In our spiritual lives, however, the longings of our youth refuse to be assuaged. No matter how effectively we may have distanced ourselves from the spiritual reality glimpsed in earlier days, the urge to find spiritual fulfillment persists. The quest for spiritual realization has been like a thread running through our lives; even when we've not been aware of it, it forms the very fabric of our existence. We can think of that thread as our unique spiritual path. Our rediscovery of its meaning puts us directly in contact with the deepest reasons we have to live our lives and truly impact the world of the present and the future.

My purpose in telling you about my own path is twofold. First, to help you know who it is that lived the life which yielded the conclusions leading to the creation of what I've called the New Church. I have no doubt that many others have walked their version of the meandering spiritual path that drew me out from a devout Catholicism to an angry rejection of the Church, finally leading me to moments of profound mystical experience. Like so many others of my generation, I sought to understand what was happening to me, occurring within me. To a large extent, my perception of the need for a new church grows out of my personal search for meaning, and so I share my process of realization to give a background for the assertions I make regarding the problems with the Old Church, and for the claims I make about the possibilities of the New Church I describe.
But, perhaps more important than this, I hope to help you reconnect with your own spiritual experiences; for the New Church is based, not so much in what you were taught to believe, as in what you've experienced. I believe your inner life and your unique experience of the Divine form the most important and vital link to spiritual fulfillment you will ever find. In sharing my story, I want to help you validate your own inner life so you may trust where it will lead you to go in order to be who you really are.
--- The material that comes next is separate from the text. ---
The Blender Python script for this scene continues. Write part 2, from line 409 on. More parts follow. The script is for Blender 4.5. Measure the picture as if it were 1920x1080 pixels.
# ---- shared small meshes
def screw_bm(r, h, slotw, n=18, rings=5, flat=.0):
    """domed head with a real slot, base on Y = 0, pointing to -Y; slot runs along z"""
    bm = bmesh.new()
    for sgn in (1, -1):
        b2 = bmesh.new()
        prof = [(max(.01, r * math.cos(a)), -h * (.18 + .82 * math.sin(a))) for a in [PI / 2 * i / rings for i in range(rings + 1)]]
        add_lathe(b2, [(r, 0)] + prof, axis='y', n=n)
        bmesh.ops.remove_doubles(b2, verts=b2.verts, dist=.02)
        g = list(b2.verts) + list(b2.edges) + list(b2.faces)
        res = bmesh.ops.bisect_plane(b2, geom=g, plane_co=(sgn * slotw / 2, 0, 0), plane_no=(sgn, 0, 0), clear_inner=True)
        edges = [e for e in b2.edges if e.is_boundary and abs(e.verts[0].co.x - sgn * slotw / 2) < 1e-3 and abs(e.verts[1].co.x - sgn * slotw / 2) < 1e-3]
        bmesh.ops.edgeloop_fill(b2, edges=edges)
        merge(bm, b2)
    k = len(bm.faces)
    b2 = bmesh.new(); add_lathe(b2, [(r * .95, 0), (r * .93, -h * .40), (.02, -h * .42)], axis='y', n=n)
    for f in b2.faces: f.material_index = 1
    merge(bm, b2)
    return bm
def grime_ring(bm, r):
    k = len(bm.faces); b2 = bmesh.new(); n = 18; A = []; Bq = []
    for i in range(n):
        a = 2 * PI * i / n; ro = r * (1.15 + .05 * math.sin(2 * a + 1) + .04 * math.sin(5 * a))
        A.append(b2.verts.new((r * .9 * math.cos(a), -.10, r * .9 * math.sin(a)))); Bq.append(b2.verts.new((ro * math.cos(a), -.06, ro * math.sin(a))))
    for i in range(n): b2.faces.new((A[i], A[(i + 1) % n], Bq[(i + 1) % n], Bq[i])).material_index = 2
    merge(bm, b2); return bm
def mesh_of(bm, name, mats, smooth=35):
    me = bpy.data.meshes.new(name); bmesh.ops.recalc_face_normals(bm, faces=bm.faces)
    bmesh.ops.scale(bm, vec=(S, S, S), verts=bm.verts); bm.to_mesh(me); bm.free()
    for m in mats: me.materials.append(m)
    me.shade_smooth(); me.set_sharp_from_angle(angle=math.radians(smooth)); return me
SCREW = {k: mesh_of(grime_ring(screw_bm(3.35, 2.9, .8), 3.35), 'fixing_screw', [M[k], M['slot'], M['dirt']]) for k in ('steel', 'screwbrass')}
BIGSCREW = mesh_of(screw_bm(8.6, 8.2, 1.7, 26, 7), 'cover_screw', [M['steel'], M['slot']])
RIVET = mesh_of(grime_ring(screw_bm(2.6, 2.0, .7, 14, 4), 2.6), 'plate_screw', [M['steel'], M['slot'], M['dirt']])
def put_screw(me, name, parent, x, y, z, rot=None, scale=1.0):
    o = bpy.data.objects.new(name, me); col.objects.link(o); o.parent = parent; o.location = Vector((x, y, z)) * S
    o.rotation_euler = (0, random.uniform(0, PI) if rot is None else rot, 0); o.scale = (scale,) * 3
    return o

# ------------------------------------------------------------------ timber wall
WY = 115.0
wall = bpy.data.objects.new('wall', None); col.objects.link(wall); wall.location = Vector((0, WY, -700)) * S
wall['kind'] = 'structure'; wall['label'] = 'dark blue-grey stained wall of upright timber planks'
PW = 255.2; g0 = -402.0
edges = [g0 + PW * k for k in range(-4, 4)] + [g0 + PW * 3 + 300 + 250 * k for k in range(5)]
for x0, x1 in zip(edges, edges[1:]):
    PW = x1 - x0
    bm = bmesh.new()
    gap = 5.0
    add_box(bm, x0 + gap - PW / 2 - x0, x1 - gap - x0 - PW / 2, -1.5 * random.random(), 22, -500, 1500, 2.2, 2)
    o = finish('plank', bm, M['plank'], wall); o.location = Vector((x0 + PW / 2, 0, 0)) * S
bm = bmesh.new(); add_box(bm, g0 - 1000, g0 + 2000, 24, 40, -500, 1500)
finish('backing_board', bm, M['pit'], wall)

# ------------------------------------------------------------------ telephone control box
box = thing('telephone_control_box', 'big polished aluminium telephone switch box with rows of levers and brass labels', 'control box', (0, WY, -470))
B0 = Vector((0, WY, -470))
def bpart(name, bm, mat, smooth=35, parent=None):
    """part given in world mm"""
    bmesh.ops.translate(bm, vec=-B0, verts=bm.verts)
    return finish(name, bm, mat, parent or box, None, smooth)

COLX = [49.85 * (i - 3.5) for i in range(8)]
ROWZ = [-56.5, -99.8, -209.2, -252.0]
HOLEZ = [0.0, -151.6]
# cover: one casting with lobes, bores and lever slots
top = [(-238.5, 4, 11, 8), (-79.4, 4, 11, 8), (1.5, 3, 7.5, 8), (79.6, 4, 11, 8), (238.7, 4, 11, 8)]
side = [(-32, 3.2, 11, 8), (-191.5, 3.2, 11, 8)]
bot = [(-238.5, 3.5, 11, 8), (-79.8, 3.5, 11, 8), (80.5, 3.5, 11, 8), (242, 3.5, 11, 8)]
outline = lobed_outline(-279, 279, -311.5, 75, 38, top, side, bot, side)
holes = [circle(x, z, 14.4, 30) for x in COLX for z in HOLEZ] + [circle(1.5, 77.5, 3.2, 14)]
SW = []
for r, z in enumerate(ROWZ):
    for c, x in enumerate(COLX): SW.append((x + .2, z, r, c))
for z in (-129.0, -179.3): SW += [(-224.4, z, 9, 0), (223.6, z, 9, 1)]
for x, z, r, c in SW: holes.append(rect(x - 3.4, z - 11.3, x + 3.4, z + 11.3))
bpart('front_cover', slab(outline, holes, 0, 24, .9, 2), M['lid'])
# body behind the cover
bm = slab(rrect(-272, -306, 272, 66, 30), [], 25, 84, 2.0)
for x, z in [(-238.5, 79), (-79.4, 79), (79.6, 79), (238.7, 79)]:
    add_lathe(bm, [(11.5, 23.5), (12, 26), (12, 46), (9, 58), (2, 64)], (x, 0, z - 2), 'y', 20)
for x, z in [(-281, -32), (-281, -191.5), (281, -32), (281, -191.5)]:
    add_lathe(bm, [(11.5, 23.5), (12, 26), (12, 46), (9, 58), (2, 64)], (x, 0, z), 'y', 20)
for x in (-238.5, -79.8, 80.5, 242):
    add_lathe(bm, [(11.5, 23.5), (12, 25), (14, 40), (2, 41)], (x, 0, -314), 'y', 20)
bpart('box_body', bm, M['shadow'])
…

As you read about my path, you'll see that I never became a scholar in the academic sense. The highest degree I've earned in an institutional setting is an Associate Degree of Science in Nursing. However, you'll discover I have a full roster of degrees in experience; as is true for most of us, Life has been my greatest Teacher. For twenty-five years or more, I have learned that to be a disciple of one's own life it becomes necessary to trust in the process of that life's unfoldment, in the meaning that can be attributed to the events within that life. The most beautiful thing about developing such trust is that an inner authority arises that, when claimed, becomes the access to an abundance of originality and creativity.

I hope you won't find this sharing to be too narcissistic or arrogant. Since I have certainly not yet transcended my personality I know that I have the capacity to be both. In my reality, I have come to view the extraordinary events in my life as neither personal tragedy nor personal triumph-but instead as a demonstration of possibility, whether negative or positive. With that in mind, I hope accounts of my personal foibles will help the reader to discern "how-not-to" lessons, even as the tales of miracles contained within the story might give you an idea of "how-to."